Teatro de la Luna tiene en su haber una trilogía de puestas en escena con obras de Alberto Pedro del período germinal de los noventa: Delirio habanero (1994), El banquete infinito (1999) y Mar nuestro (1997).
Teatro de la Luna acaba de estrenar Mar nuestro. El tríptico que termina de configurar esta puesta posesiona al colectivo en la memoria de las artes escénicas entre nosotros. Delirio habanero fue estrenado en 2006 y en 2017 El banquete infinito.

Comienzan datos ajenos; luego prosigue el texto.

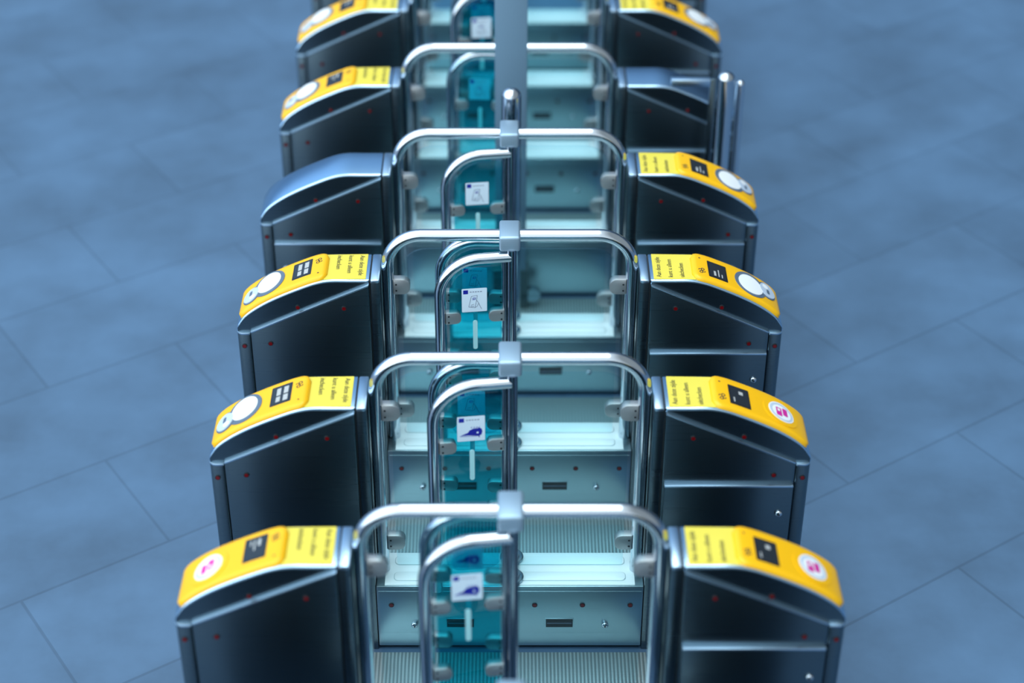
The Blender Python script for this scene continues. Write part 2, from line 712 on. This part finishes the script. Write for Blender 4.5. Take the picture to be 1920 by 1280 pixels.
def m_screen(side, variant):
    mb = MB()
    surface_patch(mb, 'black', rrect(0.193, 0.262, -0.054, 0.042, (0.003,) * 4, 2), 0.0135, 0.010)
    surface_patch(mb, 'screen', rrect(0.198, 0.257, -0.048, 0.036, (0.002,) * 4, 2), 0.0140)
    if variant == 0:
        bars = [(0.212, 0.220, -0.040, -0.012), (0.228, 0.232, -0.040, 0.002), (0.240, 0.244, -0.040, -0.020)]
    elif variant == 1:
        bars = [(0.204, 0.219, 0.000, 0.030), (0.204, 0.219, -0.040, -0.006), (0.229, 0.243, -0.040, -0.004), (0.229, 0.243, 0.002, 0.028)]
    else:
        bars = [(0.226, 0.240, 0.004, 0.020), (0.206, 0.210, -0.040, -0.018)]
    for s0, s1, y0, y1 in bars:
        surface_patch(mb, 'screen_text', [(s0, y0), (s1, y0), (s1, y1), (s0, y1)], 0.0144)
    return mb.mesh('screen', side_xf(side))


def ribbon(mb, mat, pts, w, h):
    """a thin drawn line on the head: pts of (s, y)"""
    for (a, b) in zip(pts, pts[1:]):
        dx, dy = b[0] - a[0], b[1] - a[1]
        L = math.hypot(dx, dy) or 1
        nx, ny = -dy / L * w / 2, dx / L * w / 2
        ex, ey = dx / L * w * 0.3, dy / L * w * 0.3
        surface_patch(mb, mat, [(a[0] - ex + nx, a[1] - ey + ny), (b[0] + ex + nx, b[1] + ey + ny), (b[0] + ex - nx, b[1] + ey - ny), (a[0] - ex - nx, a[1] - ey - ny)], h)


def m_emblem(side):
    """the two interlocking arrows of the railway, drawn across the reader"""
    mb = MB()
    cs, cy = 0.171, -0.030
    ess = ((-0.9, 0.5), (-0.65, 0.92), (0.0, 1.0), (0.5, 0.72), (0.4, 0.2), (-0.4, -0.2), (-0.5, -0.72), (0.0, -1.0), (0.65, -0.92), (0.9, -0.5))
    for off in (-1, 1):
        ribbon(mb, 'ink', [(cs + u * 0.0068 + off * 0.0044, cy + v * 0.0115 + off * 0.0030) for u, v in ess], 0.0028, 0.0136)
    return mb.mesh('emblem', side_xf(side))


def m_lamp(side):
    mb = MB()
    surface_patch(mb, 'ink', ell(0.168, 0.046, 0.0032, 0.0032, 12), 0.0137)
    return mb.mesh('indicator', side_xf(side))


def m_target(side, kind):
    mb = MB()
    if kind == 'card':
        surface_patch(mb, 'pod', ell(0.372, 0.0, 0.062, 0.062, 36), 0.0148, 0.011)
        surface_patch(mb, 'white', ell(0.372, 0.0, 0.045, 0.045, 36), 0.0156, 0.012)
        surface_patch(mb, 'paleblue', ell(0.372, 0.0, 0.041, 0.041, 36), 0.0160)
        surface_patch(mb, 'white', ell(0.372, -0.002, 0.033, 0.033, 30), 0.0163)
        surface_patch(mb, 'magenta', rrect(0.352, 0.372, -0.024, 0.016, (0.003,) * 4, 2), 0.0168)
        surface_patch(mb, 'magenta', rrect(0.376, 0.393, -0.014, 0.022, (0.003,) * 4, 2), 0.0168)
        surface_patch(mb, 'white', rrect(0.357, 0.366, -0.002, 0.010, (0.002,) * 4, 2), 0.0172)
    else:
        surface_patch(mb, 'ring', ell(0.352, -0.003, 0.060, 0.066, 36), 0.0150, 0.011)
        surface_patch(mb, 'white', ell(0.352, -0.006, 0.046, 0.052, 36), 0.0170, 0.014)
        surface_patch(mb, 'ring', ell(0.420, 0.014, 0.036, 0.045, 30), 0.0154, 0.011)
        surface_patch(mb, 'paleblue', ell(0.421, 0.014, 0.031, 0.039, 30), 0.0176, 0.014)
        surface_patch(mb, 'white', ell(0.413, 0.030, 0.012, 0.012, 16), 0.0180)
        surface_patch(mb, 'ring', rrect(0.416, 0.428, -0.008, 0.018, (0.004,) * 4, 2), 0.0180)
    return mb.mesh('card_target', side_xf(side))


# ---- centre of the gate
LEG_X, BOW_Z, BOW_R = 0.406, 1.109, 0.0205


def m_bow():
    r = 0.115
    pts = [(-LEG_X, 0.275), (-LEG_X, 0.60), (-LEG_X, BOW_Z - r)]
    pts += arc(-LEG_X + r, BOW_Z - r, r, PI, PI / 2, 12)[1:]
    pts += arc(LEG_X - r, BOW_Z - r, r, PI / 2, 0, 12)
    pts += [(LEG_X, 0.60), (LEG_X, 0.275)]
    mb = MB()
    mb.tube('chrome', [(p[0], 0, p[1]) for p in pts], BOW_R, 22)
    return mb.mesh('handrail', sharp=60)


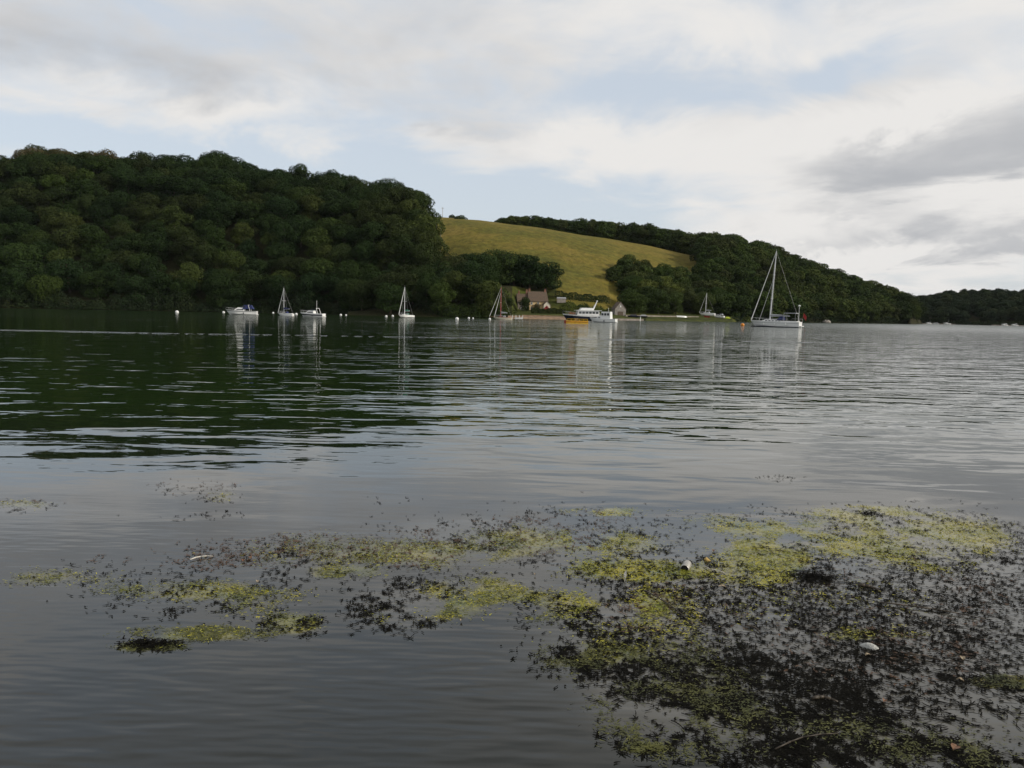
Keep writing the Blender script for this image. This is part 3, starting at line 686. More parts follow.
def sloop(px, D, L, rz, mast_h, label, hullm='white', cover='bluecloth', mastm='alu', jib='sail', rake=.0, name='sailing_yacht', spr=1, cabin='white', group=None, stripe=None, r=.085, bowsprit=0, extra_stay=False, cabm='white', jibr=.09):
    x, y = wpt(px, D); o = empty(name, (x, y, 0), rz, label, 'sailing boat', group); B = L * .32; fb = L * .115
    hull(o, L, B, fb, M[hullm], .32, .16, .62, draft=.4, stripe=stripe)
    c = MB().taper(-L * .1, L * .24, -B * .28, B * .28, fb * 1.02, fb * 1.02 + L * .05, L * .02, L * .07, .1).build('coachroof', M[cabm], o)
    MB().taper(-L * .06, L * .14, -B * .285 - .01, B * .285 + .01, fb * 1.02 + L * .015, fb * 1.02 + L * .035, L * .01, L * .02, .03).build('cabin_window', M['glass'], c)
    MB().box(-L * .42, -L * .12, -B * .26, B * .26, fb * .98, fb * 1.16).build('cockpit_coaming', M[cabm], o)
    MB().taper(-L * .16, -L * .02, -B * .25, B * .25, fb * 1.2, fb * 1.2 + L * .09, .05, L * .06, .1).build('sprayhood', M[cover], o)
    rig(o, L, fb, mast_h, L * .1, L * .49 + bowsprit, -L * .48, mastm, jib, L * .36, cover, rake, spr, r, fb * 1.32 if not bowsprit else fb * 1.4, jibr)
    if bowsprit: MB().tube((L * .42, 0, fb * 1.3), (L * .49 + bowsprit, 0, fb * 1.4), .08, .05).build('bowsprit', M['varnish'], o)
    if extra_stay: MB().tube((L * .44, 0, fb * 1.3), (L * .1 + .1, 0, fb + mast_h * .82), .1, .06).build('furled_staysail', M['sail'], o)
    rail(o, L, B, fb, .32, .5); 
    MB().box(-L * .5 - .12, -L * .5 + .02, -.12, .12, -.2, fb * .8).build('rudder', M[hullm], o)
    return o
PI = math.pi
motor_cruiser(241.5, 222, 8.6, PI + .12, 'white motor cruiser with dark blue canopy moored farthest left', 'bluecloth', stripe=(M['navy'], .78, .9))
sloop(285.5, 222, 5.2, PI - .35, 7.2, 'small white sloop with blue sail cover between two white buoys', 'white', 'bluecloth', r=.10, jibr=.09)
motor_cruiser(312, 205, 6.9, PI - .25, 'white sporty motor cruiser with dark side stripe and thin radio mast', None, mastz=3.4, stripe=(M['black'], .35, .7))
sloop(406, 232, 6.2, PI + .95, 8.3, 'white yacht with green sail cover moored in front of the dark wood', 'white', 'greencloth', r=.12, stripe=(M['black'], .08, .3), jibr=.10)
sloop(502.5, 232, 5.6, PI - .2, 8.9, 'cream hulled yacht with a red mast and bowsprit near the cottage', 'cream', 'greycloth', 'redpaint', rake=.0, bowsprit=1.2, extra_stay=True, cabm='redpaint', r=.12, name='gaff_yacht', jibr=.08)

# big yacht
def big_yacht():
    D = 182; L = 11.6; x, y = wpt(775.3, D); o = empty('sailing_yacht', (x, y, 0), PI - .62, 'large white cruising yacht with tall mast, blue covers and red ensign', 'sailing boat')
    B = 3.7; fb = 1.25
    hull(o, L, B, fb, M['white'], .22, .12, .72, draft=.45, stripe=(M['greycloth'], .72, .78))
    hull(o, L * .985, B * .99, .16, M['navy'], 0, .02, .72, draft=.4, name='boot_top')
    c = MB().taper(-1.2, 3.2, -1.15, 1.15, fb, fb + .5, .2, 1.2, .2).build('coachroof', M['white'], o)
    for k in range(4): MB().box(-.8 + k * .75, -.3 + k * .75, -1.12, 1.12, fb + .14, fb + .3).build('cabin_window', M['glass'], c)
    MB().box(-5.3, -1.3, -1.3, 1.3, fb, fb + .22).build('cockpit_coaming', M['white'], o)
    MB().taper(-2.0, -.7, -1.15, 1.15, fb + .35, fb + 1.25, .1, .7, .15).build('sprayhood', M['bluecloth'], o)
    bi = MB().taper(-5.0, -2.2, -1.2, 1.2, fb + 1.95, fb + 2.1, .1, .1, .1).build('bimini', M['greycloth'], o)
    q = MB()
    for xx in (-4.9, -2.3):
        for s in (1, -1): q.tube((xx, s * 1.15, fb), (xx, s * 1.15, fb + 1.95), .03, n=6)
    q.build('bimini_frame', M['wire'], bi)
    mh = 16.2; mx = 1.2; rk = .045
    rig(o, L, fb, mh, mx, L * .48, -L * .48, 'alu', 'sail', 4.6, 'greycloth', rk, 2, .14, fb * 1.3, .11)
    MB().tube((L * .32, 0, fb * 1.2), (mx - rk * 10, 0, fb + 10), .05, n=6).build('inner_stay', M['wire'], o)
    MB().tube((-5.6, .9, fb), (-5.6, .9, fb + 3.6), .05, n=6).build('radar_pole', M['white'], o)
    MB().sphere((-5.6, .9, fb + 3.7), .26, 12, 8, (1, 1, .8)).build('radar_dome', M['white'], o)
    fs = MB().tube((-6.0, 0, fb), (-6.5, 0, fb + 2.2), .025, n=6).build('flagstaff', M['varnish'], o)
    vv = []; ff = []
    for i in range(7):
        for k in range(2): vv.append((-6.45 - .03 * i + .04 * (1 - k), .06 * math.sin(i * 1.2), fb + 2.1 - i * .22 if k == 0 else fb + 2.1 - i * .22 - .5))
    vv = []
    for i in range(6):
        for k in range(4): vv.append((-6.42 + .08 * k * .3 - i * .13, .08 * math.sin(i * 1.3 + k), fb + 2.1 - k * .33 - i * .16))
    for i in range(5):
        for k in range(3): a = i * 4 + k; ff.append((a, a + 1, a + 5, a + 4))
    mesh_obj('ensign', vv, ff, M['flag'], fs)
    MB().box(-L / 2 - .5, -L / 2, -1.0, 1.0, .25, .4).build('bathing_platform', M['white'], o)
    rail(o, L, B, fb, .22, .3, .6)
    st = MB()
    for s in (1, -1): st.tube((-5.9, s * 1.2, fb), (-5.9, s * 1.2, fb + .75), .025, n=5); st.tube((-5.9, s * 1.2, fb + .75), (-4.2, s * 1.4, fb + .75), .025, n=5)
    st.tube((-5.9, -1.2, fb + .75), (-5.9, 1.2, fb + .75), .025, n=5); st.build('pushpit', M['wire'], o)
    for xx in (-3, -.5, 2): MB().sphere((xx, B / 2 + .05, fb * .55), .15, 8, 6, (1, 1, 2)).build('fender', M['white'], o)
big_yacht()

# trawler yacht
def trawler():
    D = 262; L = 13.4; x, y = wpt(582, D); o = empty('trawler_yacht', (x, y, 0), PI + .12, 'large dark-hulled trawler yacht with white wheelhouse behind the yellow pontoon', 'motor boat')
    B = 4.2; fb = 1.6
    hull(o, L, B, fb, M['navy'], .42, .12, .8, stripe=(M['white'], .80, .985))
    w = MB().taper(-5.6, 2.0, -1.7, 1.7, fb, fb + 1.7, .1, .35, .08).build('saloon', M['white'], o)
    for k in range(6): MB().box(-5.2 + k * 1.15, -4.35 + k * 1.15, -1.72, 1.72, fb + .75, fb + 1.35).build('window', M['glass'], w)
    MB().box(-6.3, 2.4, -1.9, 1.9, fb + 1.702, fb + 1.86).build('boat_deck', M['white'], o)
    MB().taper(-3.4, 1.0, -1.5, 1.5, fb + 1.86, fb + 2.65, .1, .6, .15).build('flybridge', M['white'], o)
    MB().taper(2.35, 4.7, -1.2, 1.2, fb, fb + 1.2, .1, .5, .15).build('fore_cabin', M['varnish'], o)
    ms = MB().tube((-3.6, 0, fb + 1.8), (-5.0, 0, fb + 4.9), .28, .14, 8).tube((-4.2, -.9, fb + 3.6), (-4.2, .9, fb + 3.6), .09).build('signal_mast', M['white'], o)
    MB().sphere((-5.0, 0, fb + 5.0), .3, 10, 6, (1, 1, .6)).build('radar_dome', M['white'], ms)
    rail(o, L, B, fb, .42, .35, .8)
trawler()
o = motor_cruiser(603, 212, 7.6, PI - .45, 'white motor cruiser with glazed wheelhouse moored beside the dark-hulled trawler', None, mastz=3.0)
MB().taper(-2.4, .6, -1.0, 1.0, .95, 2.9, .1, .5, .1).build('wheelhouse', M['white'], o)
for k in range(3): MB().box(-2.05 + k * .8, -1.5 + k * .8, -1.03, 1.03, 1.9, 2.5).build('wheelhouse_window', M['glass'], o)
# pontoon
x, y = wpt(576.3, 176); o = empty('work_pontoon', (x, y, 0), .05, 'yellow painted work pontoon with a red end moored in front of the trawler', 'pontoon')
MB().box(-2.35, 2.6, -1.1, 1.1, -.2, .62).build('float', M['yellow'], o)
MB().box(-2.62, -2.36, -1.05, 1.05, -.2, .66).build('end_plate', M['rustred'], o)
rl = MB()
for k in range(6): rl.tube((-2.2 + k * .93, -1.0, .62), (-2.2 + k * .93, -1.0, .98), .04, n=6)
rl.tube((-2.2, -1.0, .98), (2.45, -1.0, .98), .04, n=6); rl.build('hand_rail', M['yellow'], o)
MB().box(-2.3, 2.55, -1.16, -1.105, .30, .42).build('fender_strip', M['rustred'], o)
wi = MB().box(-.35, .35, -.3, .35, .62, 1.15).build('winch', M['darkwood'], o); MB().tube((-.5, 0, 1.0), (.5, 0, 1.0), .2, n=12).build('drum', M['black'], wi)

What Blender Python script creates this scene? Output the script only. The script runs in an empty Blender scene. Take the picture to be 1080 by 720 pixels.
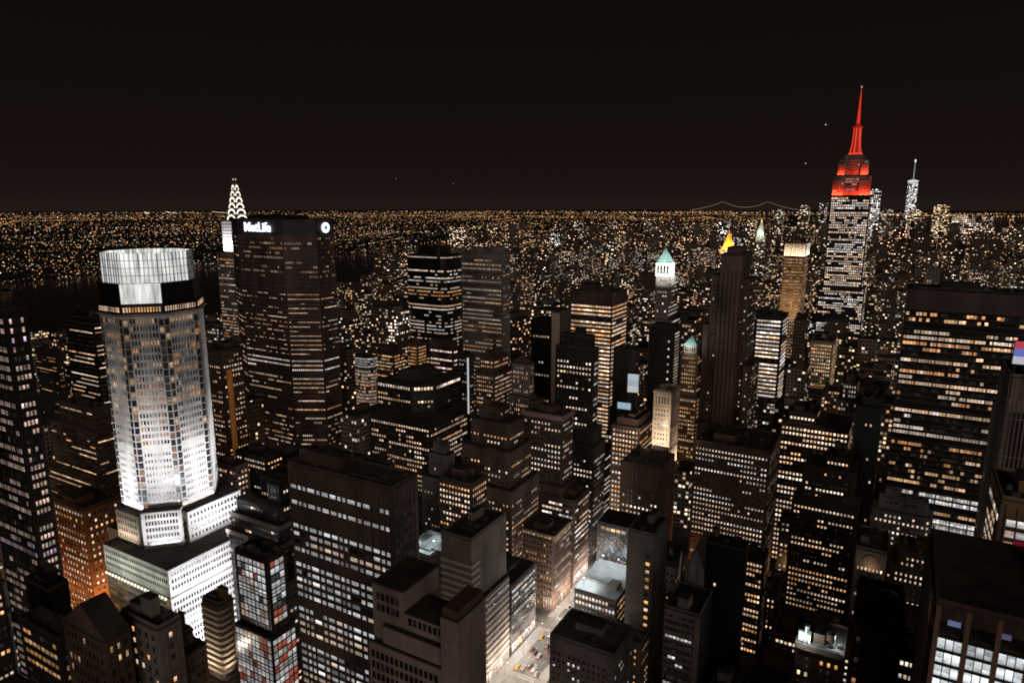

El estreno de Mar nuestro reafirma la inscripción de Raúl Martín en la nómina de directores que con clarividencia, sagacidad y lucidez han sabido demostrar que el teatro es una asonada de conmociones.
La puesta en escena de Mar nuestro es una verdadera travesura lúdica. Ensalada cubana con agregados de posmodernidad y tradición folclórica, santería, religiosidad, racismo, feminismo y toda la producción simbólica que nos caracteriza como pueblo y nos une en una intimidad cultural de narrativa mestiza y sincrética.
En Mar nuestro de Teatro de la Luna se goza la teatralidad más allá de lo semiótico. El accionar performativo impone construcciones dramáticas que incluso sobrepasan el texto. Lo espectacular, lo visual que se alcanza con el montaje circular da a la puesta una rítmica que resuelve algún que otro estancamiento narrativo.
En Mar nuestro tres mujeres se van. Como los tres juanes de la Virgen del Cobre andan por ese no lugar nuestro que es el mar. Andan a la deriva en una balsa que no tiene brújula ni viento que la empuje. Fe, Esperanza y Caridad: tres cubanas que flotan, que salen sin llegar. En la travesía se les aparecen Ochún y La Virgen de la Caridad indistintamente.
Raúl Martín se despachó con el cucharón de la sopa y nos sirvió un banquete de teatralidad en tensión. Este director esencializa y fija el significado de los cuatro personajes de la obra.
Fe, Esperanza, Caridad y Ochún negocian sus diferencias y se fusionan en acciones perfomativas que fijan la encauzada destreza actoral. Doreen Granados es Ochún, Yaité Ruiz es Fe, Minerva Romero es Esperanza y Osmara López es Caridad.
Solo cuatro magistrales actrices como las que encarnan los personajes de Mar nuestro pueden conseguir las intermitentes y equilibradas presencias escénicas que accionan, mediante traviesas composturas rituales y extraviados comportamientos dramáticos, una situación trastornante en medio de un mar muerto que no hace llegar a ninguna parte.
Pero nosotros, como espectadores, sí llegamos a la mejor parte del teatro nuestro, esa que engendra compromisos de identidad y resistencia.